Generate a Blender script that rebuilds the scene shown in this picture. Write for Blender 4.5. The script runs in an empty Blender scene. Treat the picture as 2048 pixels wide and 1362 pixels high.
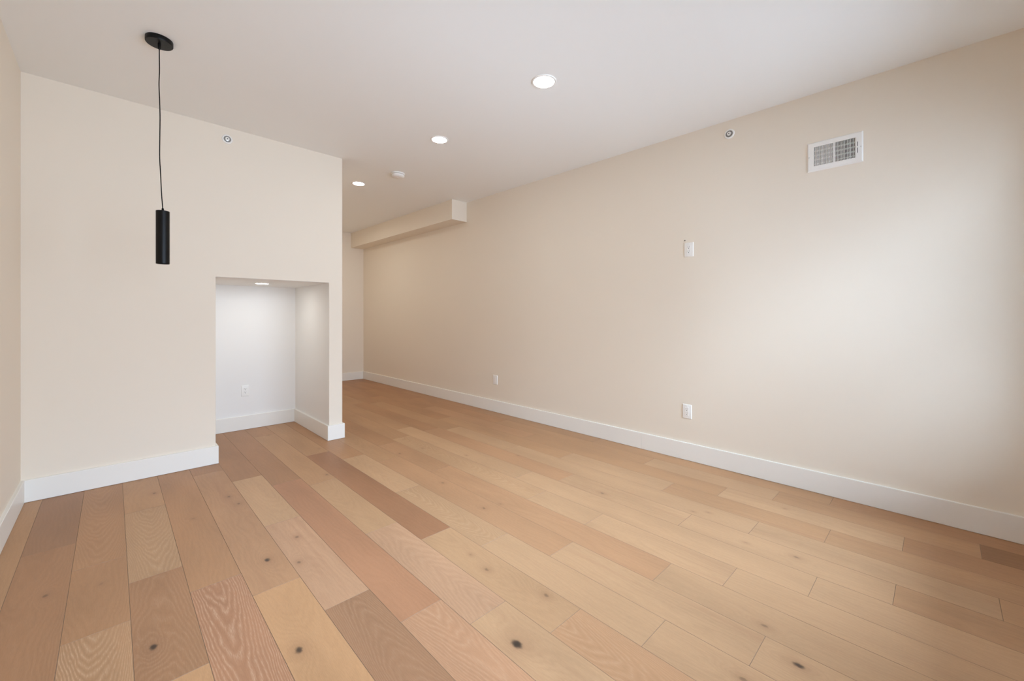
import bpy, bmesh, math, random
from mathutils import Vector, Matrix

random.seed(7)
SC = bpy.context.scene
COL = SC.collection
PI = math.pi

# ------------------------------------------------------------------ layout (metres)
CAM_Z = 1.17
TH = 0.7705                     # camera turned this far right of the +Y (long wall) direction
XR, XL = 3.352, -0.410          # right wall, left wall
Y0, Y1, Y2 = -0.56, 4.0, 7.478  # window wall, wall with niche, end wall of the passage
XE = 1.584                      # end of the wall with the niche
N0, N1, NT, NB = 0.588, 1.460, 1.479, 4.996   # niche: sides, top, back
BH, BT = 0.1405, 0.0167         # baseboard
ZC, CA, CB = 2.6701, -0.0098, 0.0028


def cz(x, y):
    """height of the (very slightly sloping) ceiling"""
    return ZC + CA * (x - 1.5) + CB * (y - 2)


# ------------------------------------------------------------------ camera, world, exposure
cam_d = bpy.data.cameras.new('camera')
cam = bpy.data.objects.new('camera', cam_d)
COL.objects.link(cam)
cam.location = (0, 0, CAM_Z)
cam.rotation_euler = (PI / 2, 0, -TH)
cam_d.sensor_width = 36
cam_d.lens = 828.34 * 36 / 2048
cam_d.shift_x = (1024 - 1028.5) / 2048
cam_d.shift_y = (631.46 - 681) / 2048
cam_d.clip_start = 0.02
SC.camera = cam

vs = SC.view_settings
vs.view_transform = 'Standard'
vs.look = 'None'
vs.gamma = 1
vs.use_curve_mapping = False
vs.exposure = 1.45
SC.cycles.use_denoising = True
SC.cycles.max_bounces = 16
SC.cycles.diffuse_bounces = 12
SC.cycles.sample_clamp_indirect = 8

SKY = 9.6          # overcast sky outside the windows
GROUND = 2.9       # street and house fronts below the horizon
LAMP = 29.0        # recessed lamps
LAMP_COL = (1.0, 1.0, 0.965, 1)

w = bpy.data.worlds.new('world')
SC.world = w
w.use_nodes = True
nt = w.node_tree
nt.nodes.clear()
tc = nt.nodes.new('ShaderNodeTexCoord')
sep = nt.nodes.new('ShaderNodeSeparateXYZ')
nt.links.new(tc.outputs['Generated'], sep.inputs[0])
mr = nt.nodes.new('ShaderNodeMapRange')
mr.interpolation_type = 'SMOOTHSTEP'
mr.inputs['From Min'].default_value = 0.12
mr.inputs['From Max'].default_value = 0.60
nt.links.new(sep.outputs['Z'], mr.inputs['Value'])
mx = nt.nodes.new('ShaderNodeMix')
mx.data_type = 'RGBA'
mx.inputs[6].default_value = (GROUND * 0.85, GROUND * 1.02, GROUND * 1.32, 1)
mx.inputs[7].default_value = (SKY * 0.83, SKY * 1.05, SKY * 1.38, 1)
nt.links.new(mr.outputs[0], mx.inputs[0])
bg = nt.nodes.new('ShaderNodeBackground')
nt.links.new(mx.outputs[2], bg.inputs['Color'])
wo = nt.nodes.new('ShaderNodeOutputWorld')
nt.links.new(bg.outputs[0], wo.inputs[0])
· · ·
WHAT YOU NEED TO DO: Write out exactly the lines between the start of the data and the line with "PI = math.pi", including both, but none of the pictures.

ANSWER IN FULL:
Generate a Blender script that rebuilds the scene shown in this picture. Write for Blender 4.5. The script runs in an empty Blender scene. Treat the picture as 2048 pixels wide and 1362 pixels high.
import bpy, bmesh, math, random
from mathutils import Vector, Matrix

random.seed(7)
SC = bpy.context.scene
COL = SC.collection
PI = math.pi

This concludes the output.